■ **DESCRIPTION OF THE TASK**
Output all the entries word for word. Omit the pictures.

■ **INPUT FOR THIS TASK**
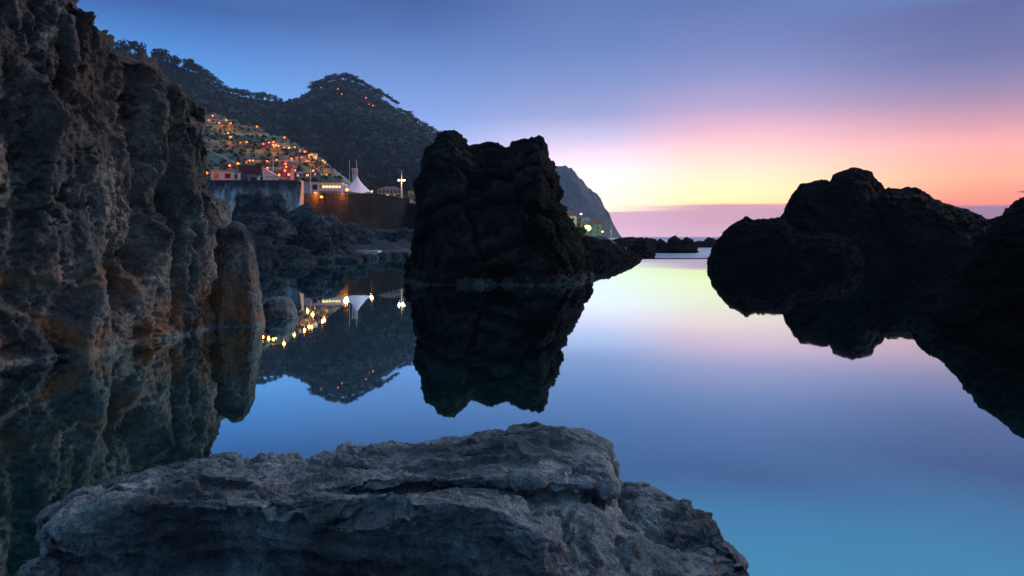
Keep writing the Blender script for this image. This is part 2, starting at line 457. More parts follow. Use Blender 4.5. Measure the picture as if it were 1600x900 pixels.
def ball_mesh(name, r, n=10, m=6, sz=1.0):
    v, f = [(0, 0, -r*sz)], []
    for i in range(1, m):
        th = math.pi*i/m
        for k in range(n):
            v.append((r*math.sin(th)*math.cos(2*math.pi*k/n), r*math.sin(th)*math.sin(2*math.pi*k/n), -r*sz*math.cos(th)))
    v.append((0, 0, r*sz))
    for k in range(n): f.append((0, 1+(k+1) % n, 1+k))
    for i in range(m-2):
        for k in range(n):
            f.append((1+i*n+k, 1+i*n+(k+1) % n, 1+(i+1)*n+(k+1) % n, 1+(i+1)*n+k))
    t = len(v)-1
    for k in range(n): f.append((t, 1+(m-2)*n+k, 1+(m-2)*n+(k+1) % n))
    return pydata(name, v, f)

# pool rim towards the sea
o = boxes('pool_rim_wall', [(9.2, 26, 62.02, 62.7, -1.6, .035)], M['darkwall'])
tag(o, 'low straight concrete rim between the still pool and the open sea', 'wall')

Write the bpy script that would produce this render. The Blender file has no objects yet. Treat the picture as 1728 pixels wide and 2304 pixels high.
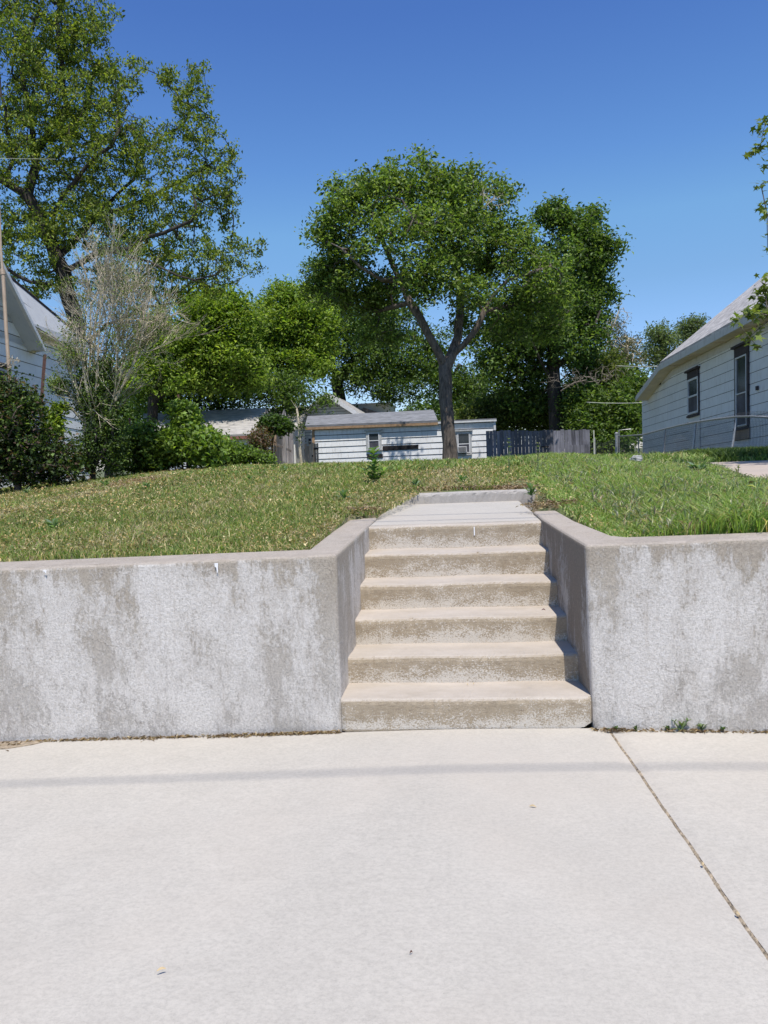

■ **FINAL RESULT**
Keep writing the Blender script for this image. This is part 2, starting at line 457. More parts follow. Use Blender 4.5. Measure the picture as if it were 1600x900 pixels.
def ball_mesh(name, r, n=10, m=6, sz=1.0):
    v, f = [(0, 0, -r*sz)], []
    for i in range(1, m):
        th = math.pi*i/m
        for k in range(n):
            v.append((r*math.sin(th)*math.cos(2*math.pi*k/n), r*math.sin(th)*math.sin(2*math.pi*k/n), -r*sz*math.cos(th)))
    v.append((0, 0, r*sz))
    for k in range(n): f.append((0, 1+(k+1) % n, 1+k))
    for i in range(m-2):
        for k in range(n):
            f.append((1+i*n+k, 1+i*n+(k+1) % n, 1+(i+1)*n+(k+1) % n, 1+(i+1)*n+k))
    t = len(v)-1
    for k in range(n): f.append((t, 1+(m-2)*n+k, 1+(m-2)*n+(k+1) % n))
    return pydata(name, v, f)

# pool rim towards the sea
o = boxes('pool_rim_wall', [(9.2, 26, 62.02, 62.7, -1.6, .035)], M['darkwall'])
tag(o, 'low straight concrete rim between the still pool and the open sea', 'wall')

Write the bpy script that would produce this render. The Blender file has no objects yet. Treat the picture as 1728 pixels wide and 2304 pixels high.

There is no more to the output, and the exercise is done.